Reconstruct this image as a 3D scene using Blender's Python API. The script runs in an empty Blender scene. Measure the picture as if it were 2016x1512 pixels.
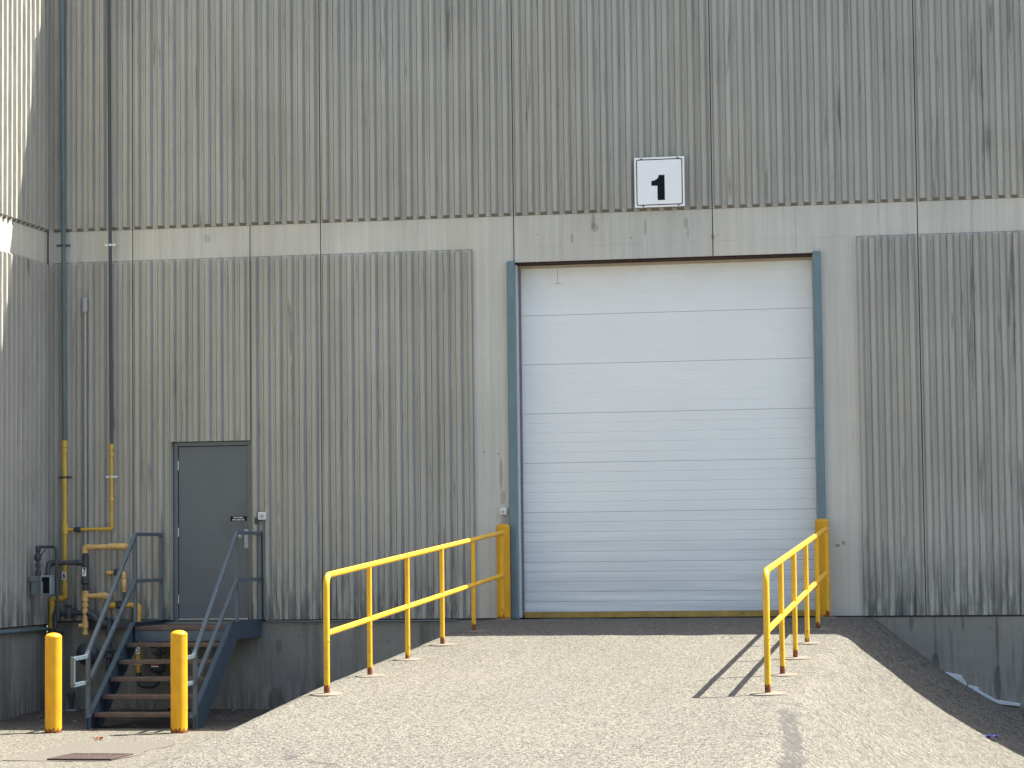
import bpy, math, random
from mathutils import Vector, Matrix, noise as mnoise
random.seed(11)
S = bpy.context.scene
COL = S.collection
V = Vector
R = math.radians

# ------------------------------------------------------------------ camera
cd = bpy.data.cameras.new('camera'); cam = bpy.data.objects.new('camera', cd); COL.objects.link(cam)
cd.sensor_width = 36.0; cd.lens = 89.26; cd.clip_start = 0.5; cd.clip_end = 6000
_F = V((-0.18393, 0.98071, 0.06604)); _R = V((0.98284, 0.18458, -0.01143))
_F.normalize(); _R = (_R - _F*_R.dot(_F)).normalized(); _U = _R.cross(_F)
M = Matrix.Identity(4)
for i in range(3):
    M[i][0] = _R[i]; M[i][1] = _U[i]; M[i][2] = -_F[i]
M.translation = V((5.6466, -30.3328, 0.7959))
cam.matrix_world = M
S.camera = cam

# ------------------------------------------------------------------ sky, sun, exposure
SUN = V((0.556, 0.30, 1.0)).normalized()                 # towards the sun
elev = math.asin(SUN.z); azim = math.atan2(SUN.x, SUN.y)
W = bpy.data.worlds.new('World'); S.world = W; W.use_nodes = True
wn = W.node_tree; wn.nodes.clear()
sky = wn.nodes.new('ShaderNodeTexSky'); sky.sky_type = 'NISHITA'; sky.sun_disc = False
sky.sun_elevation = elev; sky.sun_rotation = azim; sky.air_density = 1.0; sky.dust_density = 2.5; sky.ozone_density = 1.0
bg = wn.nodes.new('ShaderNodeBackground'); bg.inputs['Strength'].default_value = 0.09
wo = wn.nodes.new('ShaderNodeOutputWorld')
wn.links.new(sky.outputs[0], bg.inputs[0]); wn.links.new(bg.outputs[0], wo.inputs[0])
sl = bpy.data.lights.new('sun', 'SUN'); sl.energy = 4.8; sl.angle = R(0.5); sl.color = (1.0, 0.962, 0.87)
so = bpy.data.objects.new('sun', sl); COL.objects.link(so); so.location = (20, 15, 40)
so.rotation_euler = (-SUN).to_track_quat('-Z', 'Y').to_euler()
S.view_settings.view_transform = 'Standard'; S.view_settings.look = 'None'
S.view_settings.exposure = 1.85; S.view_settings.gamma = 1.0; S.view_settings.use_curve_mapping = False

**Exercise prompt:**
Take the listing and print it again exactly, but without any pictures.

**Correct output:**
Reconstruct this image as a 3D scene using Blender's Python API. The script runs in an empty Blender scene. Measure the picture as if it were 2016x1512 pixels.
import bpy, math, random
from mathutils import Vector, Matrix, noise as mnoise
random.seed(11)
S = bpy.context.scene
COL = S.collection
V = Vector
R = math.radians

# ------------------------------------------------------------------ camera
cd = bpy.data.cameras.new('camera'); cam = bpy.data.objects.new('camera', cd); COL.objects.link(cam)
cd.sensor_width = 36.0; cd.lens = 89.26; cd.clip_start = 0.5; cd.clip_end = 6000
_F = V((-0.18393, 0.98071, 0.06604)); _R = V((0.98284, 0.18458, -0.01143))
_F.normalize(); _R = (_R - _F*_R.dot(_F)).normalized(); _U = _R.cross(_F)
M = Matrix.Identity(4)
for i in range(3):
    M[i][0] = _R[i]; M[i][1] = _U[i]; M[i][2] = -_F[i]
M.translation = V((5.6466, -30.3328, 0.7959))
cam.matrix_world = M
S.camera = cam

# ------------------------------------------------------------------ sky, sun, exposure
SUN = V((0.556, 0.30, 1.0)).normalized()                 # towards the sun
elev = math.asin(SUN.z); azim = math.atan2(SUN.x, SUN.y)
W = bpy.data.worlds.new('World'); S.world = W; W.use_nodes = True
wn = W.node_tree; wn.nodes.clear()
sky = wn.nodes.new('ShaderNodeTexSky'); sky.sky_type = 'NISHITA'; sky.sun_disc = False
sky.sun_elevation = elev; sky.sun_rotation = azim; sky.air_density = 1.0; sky.dust_density = 2.5; sky.ozone_density = 1.0
bg = wn.nodes.new('ShaderNodeBackground'); bg.inputs['Strength'].default_value = 0.09
wo = wn.nodes.new('ShaderNodeOutputWorld')
wn.links.new(sky.outputs[0], bg.inputs[0]); wn.links.new(bg.outputs[0], wo.inputs[0])
sl = bpy.data.lights.new('sun', 'SUN'); sl.energy = 4.8; sl.angle = R(0.5); sl.color = (1.0, 0.962, 0.87)
so = bpy.data.objects.new('sun', sl); COL.objects.link(so); so.location = (20, 15, 40)
so.rotation_euler = (-SUN).to_track_quat('-Z', 'Y').to_euler()
S.view_settings.view_transform = 'Standard'; S.view_settings.look = 'None'
S.view_settings.exposure = 1.85; S.view_settings.gamma = 1.0; S.view_settings.use_curve_mapping = False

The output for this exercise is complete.